Actuation mechanisms in mixed-phase K0.5Bi0.5TiO3-BiFeO3-PbTiO3 ceramics.

• Domain switching and lattice strain in polycrystalline K 0.5 Bi 0.5 TiO 3 -BiFeO 3 -PbTiO 3 is evaluated by in-situ high energy synchrotron XRD. • The tetragonal {200} grain family exhibited the highest effective lattice strain up to 8.2 × 10−3 at an electric field of 5 kV/mm. • A partial phase transformation from tetragonal to rhombohedral occurred at high electric field levels, with an average strain of −1.54 × 10−3. • Relaxation of intergranular stress gives rise to enhanced domain switching in KBT-BF-PT ceramics. • The observed self-adapting mechanism could also be exploited in other high performance, high temperature piezoelectric ceramics. We report an in-situ synchrotron X-ray diffraction study of K 0.5 Bi 0.5 TiO 3 -BiFeO 3 -PbTiO 3 ceramics, which exhibit a T c of around 450 °C. The electromechanical actuation mechanisms comprise contributions from coexisting tetragonal and rhombohedral phases. The tetragonal {200} grain family exhibited the highest effective lattice strain, up to 8.2 × 10−3 at 5 kV/mm.

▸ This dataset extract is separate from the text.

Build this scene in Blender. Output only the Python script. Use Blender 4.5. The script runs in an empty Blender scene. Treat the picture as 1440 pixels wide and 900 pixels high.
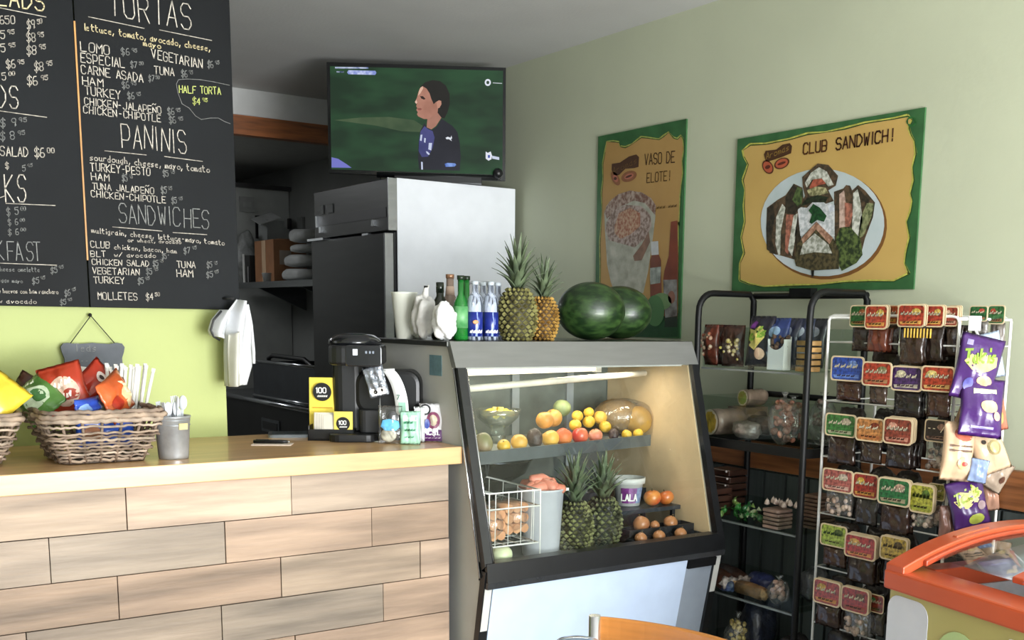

Strong strain anisotropy in the tetragonal phase and field-induced intergranular stresses facilitate a partial transformation from tetragonal (high strain anisotropy) to rhombohedral (low strain anisotropy) at high electric field levels, with an average linear transformation strain of -1.54 × 10-3. The domain switching behavior was effectively enhanced in both tetragonal and rhombohedral phases after the phase transformation, due to the release of intergranular stress. This observed self-adapting mechanism in tuning intergranular stress through partial phase switching in the morphotropic KBT-BF-PT composition with large lattice distortion could also be exploited in other perovskite systems in order to achieve high performance high temperature piezoelectric ceramics. [ABSTRACT FROM AUTHOR]